Sweet memories | Sunday Observer

Sweet memories

Manel Boteju (third from left) with a few members of the State Dance troupe in the early ’70s
Manel Boteju (third from left) with a few members of the State Dance troupe in the early ’70s

Dance was what gave her life and sustained her. As a child, love for dancing won her awards at school. As a young woman it won her fame, with major roles in key national productions. Now, as a senior citizen it brings accolades for her contribution to performing arts.

It was just recently that she received yet another award for her contribution to society through performing arts. Manel Damayanthi Boteju was one of the “Vishwabhi Nandana” awardees of the Western Provincial Council last month.

She is a busy grandmother now.

She enjoys life with her son, two daughters and their families at her residence down Elvitigala Mawatha, Colombo 5, says Boteju.

However, she takes pleasure in bringing joy to the lives of other senior citizens mobilizing them to do song, dance and drama productions. The artiste Manel Boteju at 75 seems as agile as a deer with her quick steps and reflexes as well as the confidence and determination with which she sets to carry out her tasks.

What is the secret behind the health she radiates and the joy she brings to the life of others? None but dancing is the quick reply.

It was in 2013 that she got herself involved in mobilising senior citizens, says Boteju. “As a social service project I helped the senior citizens association at Henawatte, Godagama to organise a concert presenting songs, dances and dramas by them.” The success of the event had got her involved with the community where she resides, the Senior Citizens Council at Thimbirigasyaya, Colombo 5 during the years 2016 and 2017. There she had carried out two productions, a ballet named Kethaka Siriya and a Bakthi Gee presentation to mark Poson Full Moon day.

She enjoyed every minute, of her long walk in performing arts, says Boteju. “As a young girl at Harvard Girls’ School in Colombo dance was my whole world.” Acknowledging and supporting her love for dance, her parents had facilitated developing her skills at Hela Kala Pila a school of arts conducted by artiste Wimal P. Abeysiri.

“There I had the opportunity to follow many Sri Lankan schools of dance, mainly Kandyan dancing style from maestros such as, Imbulgoda Master, Vimal Ahugoda and Kiri Ganitha Gurunnanse, who were then the heads of traditional dance,” said Boteju.

Later, she studied Kathakali dance from, a certified Kathakali Dance Master attached to the then Keralite Art Council, G.B. Vimalanatha Boteju, who later became her husband.

Manel Boteju’s golden era of dance was in the 1970s. She played the main role in many Sri Lankan ballet performances at special national events and travelled to many countries as a member of the State Dance Troupe of the Cultural Ministry, promoting Sri Lankan dance. “It was a privilege. Must say I’m still awed by some of those experiences,” says Boteju, reminiscing her role in the ballet ‘Mahaweli’ which the first woman Prime Minister in the country had chosen to grace the stage at the independence day celebrations in 1970.

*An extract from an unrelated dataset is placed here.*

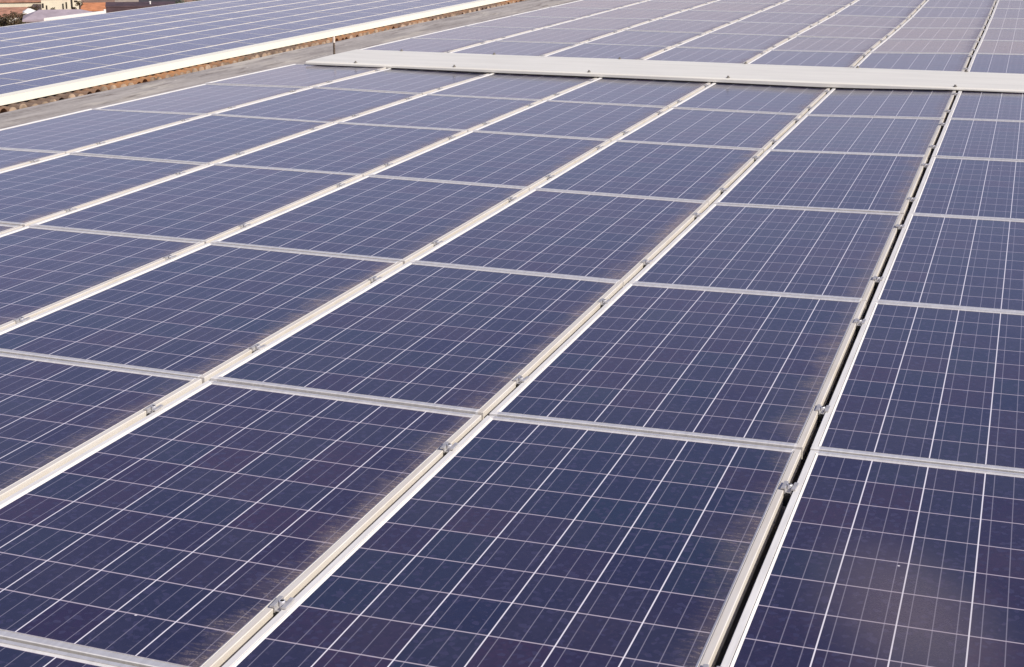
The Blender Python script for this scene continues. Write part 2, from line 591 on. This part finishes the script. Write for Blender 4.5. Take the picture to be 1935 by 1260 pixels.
plate = tag(empty('cover_plate', (-2.0, 9.0, 0.03)),
            'long cream sheet metal cover plate lying across the panels', 'cover plate')
bm = bmesh.new()
sect = []
XS = [-4.965 + i * (3.3 + 4.965) / 24 for i in range(25)]
rings = []
for x in XS:
    near, far = plate_pts(x)
    mid = (near + far) / 2
    z = plate_z(x) + 0.0006 * math.sin(x * 2.3)
    zb = min(z - .022, zx(x, 8.45) + .007)
    prof = [(near, zb), (near, z - .012), (near + .004, z - .006), (near + .012, z - .0018), (near + .024, z),
            (mid, z + .003), (far - .022, z), (far - .012, z - .0015), (far - .004, z - .006), (far, z - .014), (far, z - .028),
            (far - .003, z - .028), (far - .006, z - .018), (near + .008, z - .018), (near + .003, zb)]
    rings.append([bm.verts.new((x, yy, zz)) for yy, zz in prof])
for a, b in zip(rings, rings[1:]):
    n = len(a)
    for i in range(n):
        bm.faces.new((a[i], a[(i + 1) % n], b[(i + 1) % n], b[i]))
bm.faces.new(rings[0][::-1]); bm.faces.new(rings[-1])
bmesh.ops.recalc_face_normals(bm, faces=bm.faces)
child_of(mesh_obj('sheet', bm, M_PLATE), plate)
for x, side in ((-4.456, 0), (-3.46, 0), (-2.172, 0), (-.922, 0), (.962, 0), (2.2, 0), (-4.465, 1), (-3.47, 1), (-2.19, 1), (-.974, 1), (.05, 1), (1.0, 1), (2.1, 1)):
    near, far = plate_pts(x)
    yy = near + .03 if side == 0 else far - .03
    z = plate_z(x) + .002
    bm = bmesh.new()
    add_cyl(bm, (x, yy, z - .002), (x, yy, z + .004), .016, .016, 12)
    add_cyl(bm, (x, yy, z + .004), (x, yy, z + .016), .010, .009, 6)
    child_of(mesh_obj('screw', bm, M_SCREW), plate)

# short rod at the left end of the plate
M_RUST = plain("rusty_steel", (0.12, 0.085, 0.06), 0.8, 0.4, 60)
M_ROD = plain("pale_sleeve", (0.70, 0.60, 0.50), 0.6, 0.1, 30)
px_, py_ = -5.165, 9.42
rod = tag(empty('threaded_rod', (px_, py_, -0.155)), 'short dark rusty rod with pale tip, standing by the plate\'s left end', 'rod')
bm = bmesh.new()
add_cyl(bm, (px_, py_, -.156), (px_, py_, .075), .0105, .0095, 10)
for i in range(8):
    zz = -.14 + i * .026
    add_cyl(bm, (px_, py_, zz), (px_, py_, zz + .008), .0122, .0122, 10)
child_of(mesh_obj('rod', bm, M_RUST), rod)
bm = bmesh.new()
add_cyl(bm, (px_, py_, .0755), (px_, py_, .135), .013, .012, 10)
add_cyl(bm, (px_, py_, .1352), (px_, py_, .142), .009, .006, 8)
child_of(mesh_obj('tip', bm, M_ROD), rod)

# ------------------------------------------------------------------ second roof on the left with its own array
ZL = -2.92                 # level of the array's lower (right-hand) edge
TILT = math.radians(2.0)   # the left roof falls gently towards us
DL = 1.0206


def tile_mat():
    k = NT("clay_tiles")
    co = k.coord('Object')
    x, y, z = k.xyz(co)
    n1 = k.noise(k.comb(0.0, k.m('MULTIPLY', y, 0.16), 3.1), 1.0, 3.0, 0.5)
    n2 = k.noise(co, 9.0, 5.0, 0.65)
    c = k.mix(k.ramp(n1, 0.42, 0.60), (0.16, 0.105, 0.075), (0.40, 0.19, 0.075))
    c = k.mix(k.m('MULTIPLY', k.ramp(n2, 0.35, 0.7), 0.5), c, (0.22, 0.16, 0.125))
    k.put(k.b.inputs['Base Color'], c)
    k.b.inputs['Roughness'].default_value = 0.9
    return k.mat


M_TILE = tile_mat()  # tile tops mostly dark brown: shade under the fascia put into the colour
M_FASCIA = plain("cream_fascia_paint", (0.90, 0.86, 0.72), 0.55, 0.03, 0.8)
M_DECK = plain("dark_roof_sheet", (0.10, 0.095, 0.09), 0.8, 0.2, 2.0)
lb = tag(empty('tiled_eave_building', (-24.0, 34.0, GROUND_NEAR)),
         'building on the left with cream roof edge above orange brown eave tiles', 'building')
LY0, LY1 = 11.0, 70.0
XF = -19.25
bm = bmesh.new()
add_box(bm, (XF - .05, LY0, -3.042), (XF, LY1, -2.872))
add_box(bm, (XF - .34, LY0, -2.905), (XF - .0505, LY1, -2.875))
child_of(mesh_obj('fascia', bm, M_FASCIA), lb)
bm = bmesh.new()
rise = 8.5 * math.tan(TILT)
add_poly_prism(bm, [(XF - .08, LY0, -3.065), (XF - .08, LY0, -3.22), (XF - 8.5, LY0, -3.24 + rise), (XF - 8.5, LY0, -3.085 + rise)], (0, LY1 - LY0, 0))
bmesh.ops.recalc_face_normals(bm, faces=bm.faces)
child_of(mesh_obj('roof', bm, M_DECK), lb)
bm = bmesh.new()
add_box(bm, (XF - 8.4, LY0 + .1, GROUND_NEAR - 1.0), (XF - .20, LY1 - .1, -3.225))
child_of(mesh_obj('wall', bm, M_WALL), lb)
# barrel tiles whose rounded ends look out from under the roof edge
M_TILE_END = plain("lit_tile_ends", (0.33, 0.24, 0.165), 0.9, 0.6, 2.2)  # paler than the tops, so the ends look sunlit by colour
bt = bmesh.new()
pitch = .338
nt = int((LY1 - LY0) / pitch)
for i in range(nt):
    yc = LY0 + .17 + i * pitch
    dx = random.uniform(-.05, .05)
    dzz = random.uniform(-.03, .02)
    xb, xf = XF - .19, XF + .30 + dx
    zb, zf = -3.175, -3.190 + dzz
    r0, r1 = .125, .132
    A, B = [], []
    n = 8
    for j in range(n + 1):
        a = math.pi * j / n
        A.append(bt.verts.new((xb, yc - math.cos(a) * r0, zb + math.sin(a) * r0)))
        B.append(bt.verts.new((xf, yc - math.cos(a) * r1, zf + math.sin(a) * r1)))
    for j in range(n):
        bt.faces.new((A[j], A[j + 1], B[j + 1], B[j]))
    # rounded end capped in a paler tone, sunlit look put into colour
    if random.random() < .80:
        E = [bt.verts.new((xf + .004, yc - math.cos(math.pi * j / n) * r1 * 1.02, zf + math.sin(math.pi * j / n) * r1 * 1.02)) for j in range(n + 1)]
        E2 = [bt.verts.new(v.co + Vector((-.03, 0, 0))) for v in E]
        fs = [bt.faces.new(E), bt.faces.new(E2[::-1]), bt.faces.new((E[n], E2[n], E2[0], E[0]))]
        for j in range(n): fs.append(bt.faces.new((E[j], E2[j], E2[j + 1], E[j + 1])))
        for q in fs: q.material_index = 1
    yc2 = yc + pitch / 2
    P, Q = [], []
    for j in range(5):
        a = math.pi * j / 4
        P.append(bt.verts.new((xb, yc2 - math.cos(a) * .09, zb - .03 - math.sin(a) * .04)))
        Q.append(bt.verts.new((XF + .24, yc2 - math.cos(a) * .09, -3.215 - math.sin(a) * .04)))
    for j in range(4):
        bt.faces.new((P[j], P[j + 1], Q[j + 1], Q[j]))
bmesh.ops.recalc_face_normals(bt, faces=bt.faces)
_t = child_of(mesh_obj('eave_tiles', bt, M_TILE), lb)
_t.data.materials.append(M_TILE_END)
bm = bmesh.new()
add_box(bm, (XF - .19, LY0, -3.60), (XF + .20, LY1, -3.34))
child_of(mesh_obj('gutter_ledge', bm, M_FELT), lb)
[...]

“I had to depict the role of the river Mahaweli. Though it was no easy task, it was one of my sweetest memories of dancing.”

Many such memories are etched in her mind, including the main role in ‘Janavegaya’ the ballet staged at the opening of the Bandaranaike Memorial International Conference Hall (BMICH) in 1973.

It was part of the cultural pageant held in honour of all those people who worked tirelessly to make the building project a success. Workers from both Sri Lanka and China were honoured that day. At Janavegaya she played the role of Mother Lanka, says Boteju.

So is the presentation of the ballet Sigiri Gee to entertain the delegates of the 5th Non-Aligned Summit held at the BMICH in 1978. ‘I think, more than 60 countries participated at that Summit.

It was the role of the queen of King Kassyapa, which I played,’ says Boteju.

It was during this time that she toured many countries including India, Pakistan and Russia as a member of the State Dance Troupe. She was also employed at St. Lawrence Girls’ School, Wellawatte as a teacher.

Boteju and her students at St. Lawrence had produced a ballet Hansa Vila and many cultural displays and festivals during her 34 years of service in the school, till her retirement in 2005. Further, together with her husband Vimalanatha Boteju she had established a school of arts named Sri Damayanthi Kala Rangapeetaya. The school specialises in Kandyan and Kathakali dance, says Boteju.

“With her students at Sri Damayanthi, she had produced many dance presentations for the public. ‘We were selected to present dances at the independence day celebrations and at many other events of national importance,” said Boteju. Most of their presentations had been broadcast through television as well.

It was for these contributions towards the development of dance and ballet in Sri Lanka that she was awarded many a time.

Besides the latest honour from the Western Provincial Council, Boteju had received the Rangabhimani award from the Ministry of Cultural Affairs in 2005, the Sahithyabhivandana award from the Colombo District Commissioner of Cultural Affairs in 2008 and the national Kala Bhusana award in 2009.